Gavriella Schuster, corporate vice president, Microsoft (Microsoft Photo)

There’s very little about enterprise software that cloud computing has left untouched, and that includes the relationship between enterprise tech providers like Microsoft and the thousands of partners it works with around the planet, company executives said Tuesday.

Around 95 percent of Microsoft’s commercial cloud revenue — which came in at $9 billion during its last fiscal quarter — is sold through partners, said Gavriella Schuster, corporate vice president for the company’s One Commercial Partner division. The ongoing industry transition from self-managed data centers to cloud providers has created enormous opportunity for Microsoft partners to help companies make that at-times difficult transition, she said in a media briefing.

But this new reality has required Microsoft to change the way it looks at partners, including resellers, independent software vendors, and professional services providers.

“We’ve modernized our approach to how we partner,” Schuster said. In the past, “Microsoft made something, and our partners sold and serviced” that technology, she said, but enterprise tech has become a services business, rather than a product business.

Microsoft CEO Satya Nadella (left) and Kroger CEO Rodney McMullen announce a sweeping partnership between the two companies around cloud retail services. (Microsoft Photo)

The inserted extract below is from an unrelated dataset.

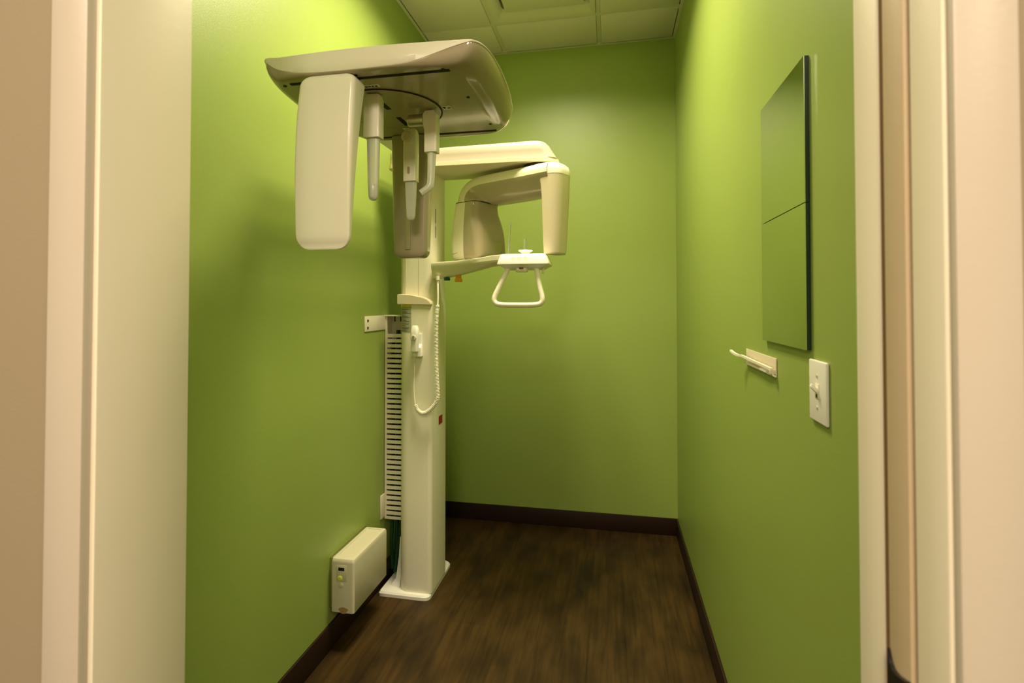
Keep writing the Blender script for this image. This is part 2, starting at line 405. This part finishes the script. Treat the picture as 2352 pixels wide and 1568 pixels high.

That means Microsoft partners often build custom technology services on top of Azure to help clients move their workloads and data into the cloud, and hundreds of software companies offer their wares directly within Azure through the Azure Marketplace, Schuster said. Gone are the days when Microsoft worked for years on a new version of something like SQL Server and threw it over the wall to partners, who then had to make it work on their clients’ servers.

For example, Microsoft just yesterday increased its partnership with Accenture by launching the Accenture Microsoft Business Group, which builds on the joint partnership the two companies set up in the dot-com era and will include 45,000 people working on Microsoft technologies and services. And Schuster highlighted its recent deal with Kroger on cloud-powered retail services, which has the added bonus of tweaking cloud market-share leader Amazon Web Services.

As part of the briefing, Microsoft announced plans to improve a few aspects of the Azure Marketplace, allowing companies to sell their services with a single click and revamping the user interface. Partners will also be able to set up private marketplaces for customers that need special pricing or deal terms.